5 March 2014
The government will spend R2.7-billion this financial year on upgrading miners’ housing, particularly in the platinum belt in North West province, as part of a series of interventions aimed at stabilising South Africa’s mining industry.
“The mining sector remains a major contributor to economic growth and employment,” Economic Development Minister Ebrahim Patel said at a post-State of the Nation Address briefing in Cape Town on Tuesday.
“Therefore, government has led an initiative, together with mining companies and unions, to ensure the implementation of key agreements that seek to stabilise the industry.”
Following the Marikana tragedy of August 2012, in which 44 people lost their lives in strike-related unrest in North West province, Deputy President Kgalema Motlanthe led talks with mining companies and unions that resulted in the signing of a framework agreement aimed at stabilising the industry.

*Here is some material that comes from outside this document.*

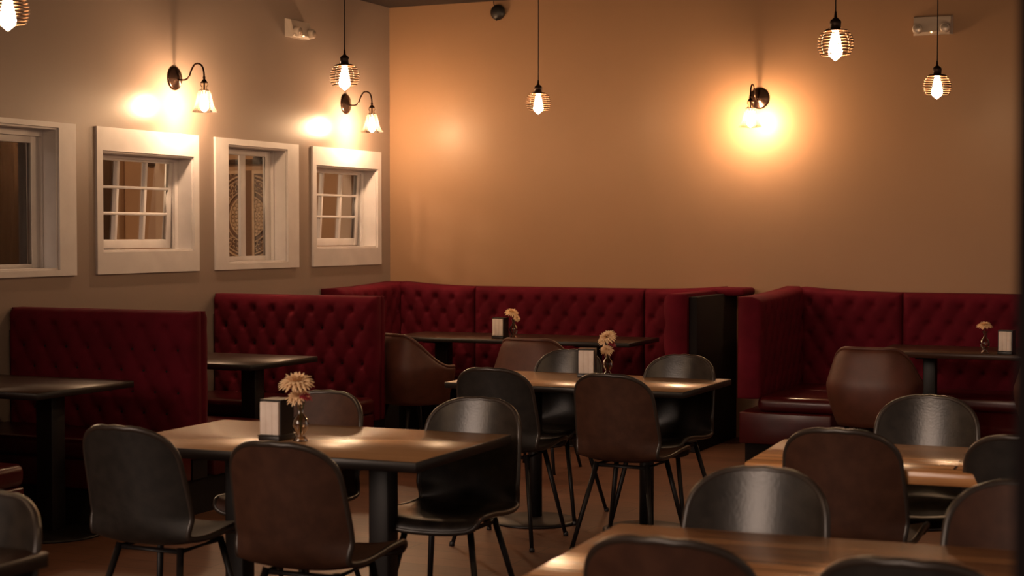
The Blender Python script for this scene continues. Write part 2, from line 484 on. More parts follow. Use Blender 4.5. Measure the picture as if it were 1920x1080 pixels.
MB().box(*[v for v in (-3.452-XL, -3.39-XL, 10.50-YB, 11.43-YB)], 0, 1.055, 0.006).build('side_panel', M['plinth'], root)
MB().box(-6.07-XL, -5.55-XL, 10.36-YB, 10.74-YB, 0.33, 0.43, 0.03, seg=4).build('seat', M['red_vinyl'], root)
MB().box(-6.07-XL, -3.63-XL, 10.73-YB, 11.25-YB, 0.33, 0.43, 0.03, seg=4).build('seat', M['red_vinyl'], root)
MB().box(0.002, -5.62-XL, 10.40-YB, -0.002, 0, 0.33).box(-5.62-XL, -3.46-XL, 10.79-YB, -0.002, 0, 0.33).build('plinth', M['plinth'], root)

root = empty('corner_banquette', (-3.0, YB, 0))
tag(root, 'red banquette on the right, returning towards the viewer beside the rust tub chair', 'banquette')
OX = -3.0
sidepad(root, -2.86, 10.14, 11.34, OX, YB, 1, t=0.14, rise=(0, 0.035), puff=0.008, dimple=0.01)
wallpad(root, -2.88, -2.17, OX, YB, rise=(0.03, 0))
wallpad(root, -2.17, -0.79, OX, YB)
wallpad(root, -0.79, 0.59, OX, YB)
MB().box(-2.88-OX, -2.34-OX, 10.16-YB, 10.75-YB, 0.335, 0.435, 0.04, seg=4).build('seat', M['red_vinyl'], root)
MB().box(-2.88-OX, 0.59-OX, 10.74-YB, 11.25-YB, 0.335, 0.435, 0.04, seg=4).build('seat', M['red_vinyl'], root)
MB().box(-2.99-OX, -2.39-OX, 10.14-YB, 10.78-YB, 0.13, 0.335, 0.01).box(-2.99-OX, 0.59-OX, 10.78-YB, -0.002, 0.13, 0.335, 0.01).build('seat_rail', M['red_vinyl'], root)
MB().box(-2.96-OX, -2.42-OX, 10.18-YB, 10.8-YB, 0, 0.13).box(-2.96-OX, 0.58-OX, 10.8-YB, -0.002, 0, 0.13).build('plinth', M['plinth'], root)

# ------------------------------------------------------------------ tables
def table(label, cx, cy, L, W, h, th, rz, top_m, edge_m, cols, group=None, colr=0.04, round_col=False, disc=0.25):
    root = empty('dining_table', (cx, cy, 0), rz)
    tag(root, label, 'table', group)
    MB().box(-L/2, L/2, -W/2, W/2, h-th, h, 0.003, mi=1, top_mi=0, seg=1).build('tabletop', [top_m, edge_m], root)
    for x in cols:
        mb = MB()
        if round_col: mb.lathe([(0, 0.03), (colr, 0.03), (colr, h-th-0.012), (0, h-th-0.012)], 20, (x, 0, 0))
        else: mb.box(x-colr, x+colr, -colr, colr, 0.018, h-th-0.012, 0.006)
        mb.build('pedestal', M['black_metal'], root)
        MB().lathe([(0, 0), (disc, 0), (disc, 0.008), (disc-0.015, 0.016), (0.06, 0.03), (0, 0.03)], 40, (x, 0, 0)).build('base_plate', M['black_metal'], root)
        MB().box(x-0.05, x+0.05, -0.25, 0.25, h-th-0.014, h-th, 0.002).build('top_bracket', M['black_metal'], root)
    return root
table('walnut dining table nearest left centre, carrying napkins and a chrysanthemum vase', -3.105, 5.065, 1.255, 0.80, 0.74, 0.036, R(1.5),
      M['walnut'], M['edge_black'], (-0.30, 0.30), 'walnut dining tables')
table('walnut dining table farther back, in front of the corner banquette', -3.04, 7.65, 1.26, 0.76, 0.74, 0.030, R(-0.5),
      M['walnut'], M['edge_black'], (-0.30, 0.31), 'walnut dining tables', 0.036, True, 0.22)
table('dark booth table at the left edge, in front of the nearest red bench', -5.70, 6.335, 1.115, 0.73, 0.74, 0.034, 0,
      M['dark_top'], M['edge_black'], (-0.30, 0.33), 'dark booth tables', 0.05)
table('dark booth table between the two red tufted benches', -5.70, 8.12, 1.115, 0.73, 0.74, 0.034, 0,
      M['dark_top'], M['edge_black'], (-0.30, 0.33), 'dark booth tables', 0.05)
table('long dark table in front of the corner banquette, with napkins on it', -4.76, 10.66, 1.86, 0.66, 0.74, 0.030, R(1.2),
      M['dark_top'], M['edge_black'], (-0.62, 0.55), 'dark banquette tables', 0.05)
table('dark table in front of the right banquette, with napkins and a flower vase', -1.32, 10.66, 1.70, 0.66, 0.74, 0.036, 0,
      M['dark_top'], M['dark_top'], (-0.55, 0.55), 'dark banquette tables', 0.04)
# plank tables at the right
def plank_table(label, x0, y0, L, W, rz):
    # (x0, y0) is the left corner farthest from the viewer
    c = Matrix.Rotation(rz, 3, 'Z') @ Vector((L/2, -W/2, 0)) + Vector((x0, y0, 0))
    return table(label, c.x, c.y, L, W, 0.72, 0.045, rz, M['butcher'], M['butcher'], (-0.33, 0.33), 'plank-topped tables', 0.04)
plank_table('plank-topped table at right, behind the black chair facing the viewer', -1.575, 5.93, 1.35, 0.66, R(3.5))
plank_table('plank-topped table in the lower right corner, nearest the viewer', -1.515, 4.02, 1.5, 0.72, R(3.0))
table('dark table at the lower left corner with one chair behind it', -3.185, 2.63, 1.25, 0.76, 0.74, 0.036, 0, M['dark_top'], M['edge_black'], (-0.3, 0.3), None, 0.04)

# ------------------------------------------------------------------ shell chairs
CH = 0.85
def shell_grid(nu=29, nv=60):
    """centre profile (y,z) seat front -> back top, half-width and dish along it"""
    ctrl = [(0.235, 0.425), (0.215, 0.452), (0.12, 0.452), (0.00, 0.440), (-0.10, 0.438), (-0.165, 0.455), (-0.20, 0.505),
            (-0.222, 0.60), (-0.245, 0.70), (-0.268, 0.79), (-0.285, CH)]
    # resample by arc length with Catmull-Rom
    pts = []
    P = [Vector((a, b)) for a, b in ctrl]
    for i in range(len(P)-1):
        p0 = P[max(i-1, 0)]; p1 = P[i]; p2 = P[i+1]; p3 = P[min(i+2, len(P)-1)]
        for k in range(12):
            t = k/12
            pts.append(0.5*((2*p1) + (-p0+p2)*t + (2*p0-5*p1+4*p2-p3)*t*t + (-p0+3*p1-3*p2+p3)*t**3))
    pts.append(P[-1])
    acc = [0]
    for i in range(1, len(pts)): acc.append(acc[-1] + (pts[i]-pts[i-1]).length)
    T = acc[-1]
    def at(s):
        for i in range(1, len(pts)):
            if acc[i] >= s - 1e-9:
                u = (s-acc[i-1])/max(1e-9, acc[i]-acc[i-1]); return pts[i-1].lerp(pts[i], min(1, u))
        return pts[-1]
    rows = []
    NB = 14; dt = 0.13; ex = 2.65
    slist = [(T-dt)*(j/(nv-NB)) for j in range(nv-NB+1)]
    slist = [(v if v > 0.09 else 0.09*(v/0.09)**1.6) for v in slist]
    wl_ = [None]*len(slist)
    for k in range(1, NB+1):
        th_ = (PI/2)*k/NB
        slist.append(T-dt + dt*math.sin(th_)**(2/ex)); wl_.append(max(0.0, math.cos(th_))**(2/ex))
    for j in range(nv+1):
        s = slist[j]
        p = at(s)
        # half width: seat .225, waist .20, back .215, closing in rounded ends
        base = 0.209 - 0.012*math.exp(-((s-0.44)/0.07)**2) - 0.024*max(0, min(1, (s-0.5)/0.35))
        wend = 1.0
        de = 0.085
        if s < de: wend = max(0, 1-((de-s)/de)**2.6)**(1/2.6)*0.22 + 0.78
        if wl_[j] is not None: wend = wl_[j]
        w = base*wend
        back = max(0, min(1, (s-0.40)/0.12)); seat = 1-back
        row = []
        for i in range(nu+1):
            u = -math.cos(PI*i/nu)*0.5 + (-1+2*i/nu)*0.5
            x = u*w
            a = (abs(x)/0.20)
            yy = p.x + back*0.06*a**2.0
            zz = p.y + seat*0.022*a**2.4 + back*0.0
            row.append(Vector((x, yy, zz)))
        rows.append((s, row))
    return rows, T

def make_chair(name, label, m):
    root = empty(name); tag(root, label, 'chair', 'shell chairs')
    rows, T = shell_grid()
    nu = len(rows[0][1])-1; nv = len(rows)-1
    th = 0.016
    grid = [r for _, r in rows]
    # normals pointing to the sitter
    def nrm(j, i):
        a = grid[min(j+1, nv)][i]-grid[max(j-1, 0)][i]; b = grid[j][min(i+1, nu)]-grid[j][max(i-1, 0)]
        jj = j
        if b.length < 1e-5 or j == nv:
            jj = nv-2; a = grid[nv-1][i]-grid[nv-3][i]; b = grid[jj][min(i+1, nu)]-grid[jj][max(i-1, 0)]
        n = b.cross(a)
        return n.normalized() if n.length > 1e-9 else Vector((0, 1, 0))
    def part(j0, j1, nm):
        vs = []; W = nu+1
        for j in range(j0, j1+1):
            for i in range(W): vs.append(grid[j][i])
        n1 = len(vs)
        for j in range(j0, j1+1):
            for i in range(W): vs.append(grid[j][i]-nrm(j, i)*th)
        fs = []
        for j in range(j1-j0):
            for i in range(nu):
                a = j*W+i; fs.append((a, a+1, a+W+1, a+W)); b = n1+a; fs.append((b, b+W, b+W+1, b+1))
        J = j1-j0
        for i in range(nu):
            if j0 == 0: fs.append((i, n1+i, n1+i+1, i+1))
            if j1 == nv: fs.append((J*W+i, J*W+i+1, n1+J*W+i+1, n1+J*W+i))
        for j in range(J):
            fs.append((j*W, (j+1)*W, n1+(j+1)*W, n1+j*W)); fs.append((j*W+nu, n1+j*W+nu, n1+(j+1)*W+nu, (j+1)*W+nu))
        mb = MB(); mb.add(vs, fs, True)
        return mb.build(nm, m, root)
    js = next(j for j, (s, _) in enumerate(rows) if s > 0.40)
    part(0, js, 'seat'); part(js, nv, 'backrest')
    # rounded piping round the whole rim
    rim = [grid[j][nu]-nrm(j, nu)*th*0.5 for j in range(nv+1)] + [grid[j][0]-nrm(j, 0)*th*0.5 for j in range(nv-1, -1, -1)]
    rim += [grid[0][i]-nrm(0, i)*th*0.5 for i in range(1, nu)]
    clean = [rim[0]]
    for p in rim[1:]:
        if (p-clean[-1]).length > 0.006: clean.append(p)
    if (clean[0]-clean[-1]).length < 0.006: clean.pop()
    MB().tube(clean, 0.0105, 8, True).build('piping', M['piping'], root)
    # legs and under-frame
    for sx, sy in ((-1, 1), (1, 1), (-1, -1), (1, -1)):
        top = Vector((sx*0.125, 0.13 if sy > 0 else -0.10, 0.432)); bot = Vector((sx*0.205, 0.215 if sy > 0 else -0.235, 0.0))
        lg = MB().tube([top, bot], [0.0125, 0.0095], 10).build('leg', M['black_metal'], root)
        MB().lathe([(0, 0), (0.013, 0), (0.013, 0.012), (0.010, 0.02)], 12, (bot.x, bot.y, 0)).build('foot_cap', M['dark'], lg)
    fr = MB()
    fr.tube([(-0.125, 0.13, 0.424), (0.125, 0.13, 0.424), (0.125, -0.10, 0.420), (-0.125, -0.10, 0.420)], 0.009, 8, True)
    fr.build('under_frame', M['black_metal'], root)
    return root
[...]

The key points agreed to by the government, mining companies and unions included:
- strengthening regulatory certainty in mining through the streamlining of authorisation processes;
- establishing mine crime combating forums in North West, Limpopo, Mpumalanga, Free State and Gauteng;
- prioritisation of mine disputes by the Commission for Conciliation, Mediation and Arbitration (CCMA); and
- reducing employee indebtedness.
Patel said the R2.7-billion budget allocation towards the Human Settlements Development Grant was part of these interventions.
Human Settlements Minister Connie September said the grant would “enable us to continue those projects that have been identified, particularly in the mining houses in the North West area”.
On the issue of reducing indebtedness among miners – seen as one the contributors to violent labour unrest on the mines – Patel said the National Credit Regulator had closed down 12 “unscrupulous” micro-lenders in North West province.
Sanitation backlog reduced
More generally, Patel said the government had been addressing challenges related to sanitation in the country.
According to the 2011 Census, South Africa’s sanitation backlog had been reduced from five-million in 1994 to 2.4-million in 2011.
“This is further being reduced by the bucket [system] eradication programme and general sanitation roll-out, in a joint venture by the department of Human Settlements, Water Affairs and Cooperative Governance.
“The immediate target is to eradicate bucket sanitation in formalised townships within the shortest period,” Patel said, noting that basic sanitation services “contribute to the improvement of people’s wellbeing, their dignity, improved health and better human settlements and livelihoods.”